SOURCE EXCERPT:
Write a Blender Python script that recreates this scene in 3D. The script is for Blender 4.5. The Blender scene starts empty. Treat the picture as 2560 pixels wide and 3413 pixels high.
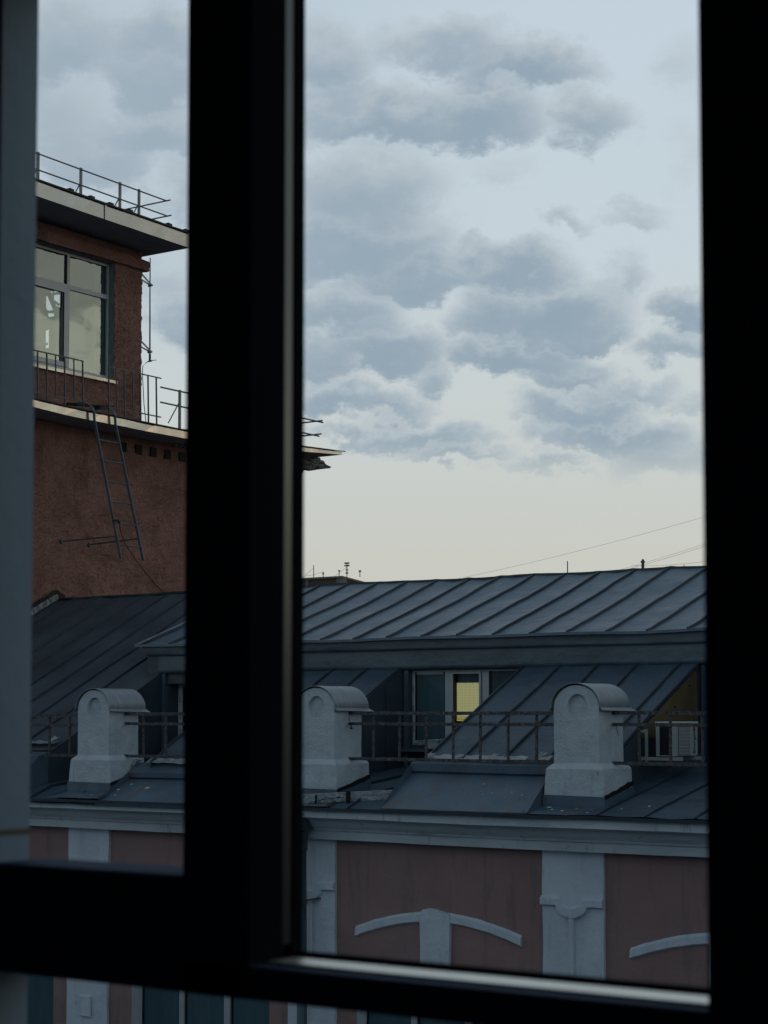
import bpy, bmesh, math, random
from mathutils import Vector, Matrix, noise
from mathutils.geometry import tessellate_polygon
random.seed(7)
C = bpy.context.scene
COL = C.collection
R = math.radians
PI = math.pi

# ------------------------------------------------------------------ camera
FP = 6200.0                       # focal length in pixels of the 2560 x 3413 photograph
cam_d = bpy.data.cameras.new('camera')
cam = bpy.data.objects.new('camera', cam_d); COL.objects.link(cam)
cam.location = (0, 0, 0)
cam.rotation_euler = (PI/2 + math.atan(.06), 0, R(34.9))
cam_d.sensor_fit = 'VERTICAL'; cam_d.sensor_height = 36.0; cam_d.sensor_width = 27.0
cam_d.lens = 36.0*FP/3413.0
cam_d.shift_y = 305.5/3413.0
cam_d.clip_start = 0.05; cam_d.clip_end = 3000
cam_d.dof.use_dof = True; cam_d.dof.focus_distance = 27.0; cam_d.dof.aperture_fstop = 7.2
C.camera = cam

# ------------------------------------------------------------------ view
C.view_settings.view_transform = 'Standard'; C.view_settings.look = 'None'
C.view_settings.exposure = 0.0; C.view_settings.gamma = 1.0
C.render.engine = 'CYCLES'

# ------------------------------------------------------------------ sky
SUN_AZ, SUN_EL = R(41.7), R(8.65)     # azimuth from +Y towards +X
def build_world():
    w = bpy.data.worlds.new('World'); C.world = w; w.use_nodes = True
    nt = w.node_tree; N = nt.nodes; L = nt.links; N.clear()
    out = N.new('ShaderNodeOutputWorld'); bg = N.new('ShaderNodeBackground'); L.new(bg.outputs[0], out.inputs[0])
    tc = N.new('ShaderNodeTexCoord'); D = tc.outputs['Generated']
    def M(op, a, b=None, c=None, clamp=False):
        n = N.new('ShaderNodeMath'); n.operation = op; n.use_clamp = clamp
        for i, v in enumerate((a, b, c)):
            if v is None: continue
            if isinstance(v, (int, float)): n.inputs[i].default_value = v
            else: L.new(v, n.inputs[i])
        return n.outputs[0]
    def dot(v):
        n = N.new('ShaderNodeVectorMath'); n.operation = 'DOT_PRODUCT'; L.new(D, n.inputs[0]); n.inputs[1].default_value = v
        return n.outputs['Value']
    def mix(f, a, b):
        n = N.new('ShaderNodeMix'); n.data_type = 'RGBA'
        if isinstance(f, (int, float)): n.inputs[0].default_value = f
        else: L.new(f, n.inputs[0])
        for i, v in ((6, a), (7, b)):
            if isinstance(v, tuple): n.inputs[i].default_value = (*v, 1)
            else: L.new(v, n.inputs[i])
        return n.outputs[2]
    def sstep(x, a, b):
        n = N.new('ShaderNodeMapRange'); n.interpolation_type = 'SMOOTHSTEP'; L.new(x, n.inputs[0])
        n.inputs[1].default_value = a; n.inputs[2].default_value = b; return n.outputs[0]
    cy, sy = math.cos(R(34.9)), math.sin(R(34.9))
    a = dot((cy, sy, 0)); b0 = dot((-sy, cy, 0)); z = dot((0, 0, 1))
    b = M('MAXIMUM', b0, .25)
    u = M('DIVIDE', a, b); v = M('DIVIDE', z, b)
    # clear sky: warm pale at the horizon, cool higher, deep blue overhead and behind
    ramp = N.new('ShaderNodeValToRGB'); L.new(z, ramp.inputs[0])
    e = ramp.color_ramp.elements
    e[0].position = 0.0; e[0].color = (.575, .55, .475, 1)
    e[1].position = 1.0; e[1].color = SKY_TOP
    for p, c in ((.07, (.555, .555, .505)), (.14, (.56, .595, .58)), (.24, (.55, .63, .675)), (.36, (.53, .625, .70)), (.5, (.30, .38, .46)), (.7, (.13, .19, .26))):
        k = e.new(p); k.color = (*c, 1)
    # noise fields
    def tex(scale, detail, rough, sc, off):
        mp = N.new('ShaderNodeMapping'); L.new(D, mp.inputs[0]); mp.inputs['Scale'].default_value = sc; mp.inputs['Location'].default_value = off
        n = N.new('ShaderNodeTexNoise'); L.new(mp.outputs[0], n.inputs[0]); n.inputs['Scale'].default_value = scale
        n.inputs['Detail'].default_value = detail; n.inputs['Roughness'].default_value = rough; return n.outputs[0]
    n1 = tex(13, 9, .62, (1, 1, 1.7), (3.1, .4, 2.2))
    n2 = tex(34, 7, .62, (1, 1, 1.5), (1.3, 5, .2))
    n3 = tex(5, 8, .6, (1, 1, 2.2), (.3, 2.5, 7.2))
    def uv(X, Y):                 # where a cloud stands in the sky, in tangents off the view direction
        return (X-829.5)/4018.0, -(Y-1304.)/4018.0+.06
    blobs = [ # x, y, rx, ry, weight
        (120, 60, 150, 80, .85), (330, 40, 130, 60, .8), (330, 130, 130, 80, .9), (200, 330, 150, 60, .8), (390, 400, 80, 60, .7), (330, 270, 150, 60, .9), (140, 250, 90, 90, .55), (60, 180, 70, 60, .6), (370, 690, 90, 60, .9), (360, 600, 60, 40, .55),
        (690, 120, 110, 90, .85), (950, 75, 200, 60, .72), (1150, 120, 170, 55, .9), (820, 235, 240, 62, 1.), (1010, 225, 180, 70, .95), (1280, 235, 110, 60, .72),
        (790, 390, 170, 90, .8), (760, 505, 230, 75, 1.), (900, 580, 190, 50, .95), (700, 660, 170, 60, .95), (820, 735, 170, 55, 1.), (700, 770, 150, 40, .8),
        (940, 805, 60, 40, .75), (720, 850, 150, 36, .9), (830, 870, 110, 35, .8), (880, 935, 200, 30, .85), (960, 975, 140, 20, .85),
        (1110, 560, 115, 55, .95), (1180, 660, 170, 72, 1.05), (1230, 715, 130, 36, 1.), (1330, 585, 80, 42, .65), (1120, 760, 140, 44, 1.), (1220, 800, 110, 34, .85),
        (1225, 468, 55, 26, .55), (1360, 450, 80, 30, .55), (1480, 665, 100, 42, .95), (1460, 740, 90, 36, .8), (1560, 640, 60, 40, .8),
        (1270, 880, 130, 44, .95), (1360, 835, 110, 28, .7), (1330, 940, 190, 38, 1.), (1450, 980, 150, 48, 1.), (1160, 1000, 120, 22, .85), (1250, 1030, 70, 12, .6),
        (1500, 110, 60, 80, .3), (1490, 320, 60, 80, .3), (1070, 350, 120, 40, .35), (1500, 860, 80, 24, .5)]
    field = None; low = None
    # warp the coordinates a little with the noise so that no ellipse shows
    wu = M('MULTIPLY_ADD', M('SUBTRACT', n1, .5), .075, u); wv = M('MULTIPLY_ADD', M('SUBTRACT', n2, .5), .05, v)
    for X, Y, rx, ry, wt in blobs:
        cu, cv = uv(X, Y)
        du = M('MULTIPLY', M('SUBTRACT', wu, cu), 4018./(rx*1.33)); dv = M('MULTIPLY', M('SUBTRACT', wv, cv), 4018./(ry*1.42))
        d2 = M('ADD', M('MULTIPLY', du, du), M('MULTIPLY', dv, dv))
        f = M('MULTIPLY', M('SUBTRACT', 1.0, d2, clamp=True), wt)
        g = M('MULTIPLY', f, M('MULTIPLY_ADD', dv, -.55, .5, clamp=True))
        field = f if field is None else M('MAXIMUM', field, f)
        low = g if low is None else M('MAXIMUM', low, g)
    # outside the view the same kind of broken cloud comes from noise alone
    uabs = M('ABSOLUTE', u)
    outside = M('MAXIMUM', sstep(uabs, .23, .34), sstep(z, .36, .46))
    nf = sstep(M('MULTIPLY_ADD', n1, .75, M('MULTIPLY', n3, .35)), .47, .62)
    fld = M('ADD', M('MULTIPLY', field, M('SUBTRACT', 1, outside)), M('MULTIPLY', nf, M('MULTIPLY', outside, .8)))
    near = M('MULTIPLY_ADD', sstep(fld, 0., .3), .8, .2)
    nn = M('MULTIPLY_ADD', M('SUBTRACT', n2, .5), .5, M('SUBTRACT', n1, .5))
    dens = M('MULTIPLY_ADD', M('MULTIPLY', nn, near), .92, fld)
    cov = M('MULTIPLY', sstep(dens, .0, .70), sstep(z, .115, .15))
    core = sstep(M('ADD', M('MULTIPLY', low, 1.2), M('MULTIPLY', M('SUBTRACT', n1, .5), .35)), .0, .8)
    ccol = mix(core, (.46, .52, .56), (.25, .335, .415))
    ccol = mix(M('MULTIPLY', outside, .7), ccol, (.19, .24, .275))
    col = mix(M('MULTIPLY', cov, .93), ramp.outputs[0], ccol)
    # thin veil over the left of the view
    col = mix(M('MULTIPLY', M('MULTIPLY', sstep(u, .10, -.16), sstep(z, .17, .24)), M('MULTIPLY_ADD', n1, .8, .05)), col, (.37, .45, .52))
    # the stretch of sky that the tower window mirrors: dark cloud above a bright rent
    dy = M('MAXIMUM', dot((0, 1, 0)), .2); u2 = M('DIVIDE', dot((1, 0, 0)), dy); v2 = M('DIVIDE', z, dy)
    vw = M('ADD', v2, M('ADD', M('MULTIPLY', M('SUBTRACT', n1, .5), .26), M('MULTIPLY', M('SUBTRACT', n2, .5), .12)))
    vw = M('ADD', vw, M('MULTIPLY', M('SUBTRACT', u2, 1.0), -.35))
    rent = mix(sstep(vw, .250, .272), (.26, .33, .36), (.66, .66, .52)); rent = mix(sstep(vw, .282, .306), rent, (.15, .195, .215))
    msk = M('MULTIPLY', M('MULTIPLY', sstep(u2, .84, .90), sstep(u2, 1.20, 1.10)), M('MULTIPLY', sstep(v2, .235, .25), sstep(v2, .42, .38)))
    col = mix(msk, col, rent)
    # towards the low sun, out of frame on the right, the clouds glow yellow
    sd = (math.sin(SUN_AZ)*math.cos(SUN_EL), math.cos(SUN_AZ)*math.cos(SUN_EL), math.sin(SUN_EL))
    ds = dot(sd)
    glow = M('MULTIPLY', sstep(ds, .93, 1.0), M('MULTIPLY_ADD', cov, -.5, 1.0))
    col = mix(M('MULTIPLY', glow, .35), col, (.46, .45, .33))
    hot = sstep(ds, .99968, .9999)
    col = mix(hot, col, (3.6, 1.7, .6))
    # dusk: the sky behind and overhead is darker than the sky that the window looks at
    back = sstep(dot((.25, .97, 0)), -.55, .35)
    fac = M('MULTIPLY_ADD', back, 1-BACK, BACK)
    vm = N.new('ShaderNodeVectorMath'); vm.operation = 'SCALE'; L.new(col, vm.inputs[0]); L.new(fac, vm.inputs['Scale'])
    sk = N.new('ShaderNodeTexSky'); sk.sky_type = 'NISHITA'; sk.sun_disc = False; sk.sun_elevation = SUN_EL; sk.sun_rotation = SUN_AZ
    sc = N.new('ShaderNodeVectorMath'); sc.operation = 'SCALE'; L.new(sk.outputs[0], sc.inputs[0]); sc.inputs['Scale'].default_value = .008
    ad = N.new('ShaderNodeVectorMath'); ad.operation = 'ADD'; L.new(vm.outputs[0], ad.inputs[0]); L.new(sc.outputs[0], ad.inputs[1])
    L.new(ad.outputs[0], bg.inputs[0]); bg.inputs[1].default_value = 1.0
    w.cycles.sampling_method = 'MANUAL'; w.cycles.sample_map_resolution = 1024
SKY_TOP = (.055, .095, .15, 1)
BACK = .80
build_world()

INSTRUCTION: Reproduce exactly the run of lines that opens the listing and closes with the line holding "C.render.engine = 'CYCLES'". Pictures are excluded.

REPLY TO THE EXERCISE:
Write a Blender Python script that recreates this scene in 3D. The script is for Blender 4.5. The Blender scene starts empty. Treat the picture as 2560 pixels wide and 3413 pixels high.
import bpy, bmesh, math, random
from mathutils import Vector, Matrix, noise
from mathutils.geometry import tessellate_polygon
random.seed(7)
C = bpy.context.scene
COL = C.collection
R = math.radians
PI = math.pi

# ------------------------------------------------------------------ camera
FP = 6200.0                       # focal length in pixels of the 2560 x 3413 photograph
cam_d = bpy.data.cameras.new('camera')
cam = bpy.data.objects.new('camera', cam_d); COL.objects.link(cam)
cam.location = (0, 0, 0)
cam.rotation_euler = (PI/2 + math.atan(.06), 0, R(34.9))
cam_d.sensor_fit = 'VERTICAL'; cam_d.sensor_height = 36.0; cam_d.sensor_width = 27.0
cam_d.lens = 36.0*FP/3413.0
cam_d.shift_y = 305.5/3413.0
cam_d.clip_start = 0.05; cam_d.clip_end = 3000
cam_d.dof.use_dof = True; cam_d.dof.focus_distance = 27.0; cam_d.dof.aperture_fstop = 7.2
C.camera = cam

# ------------------------------------------------------------------ view
C.view_settings.view_transform = 'Standard'; C.view_settings.look = 'None'
C.view_settings.exposure = 0.0; C.view_settings.gamma = 1.0
C.render.engine = 'CYCLES'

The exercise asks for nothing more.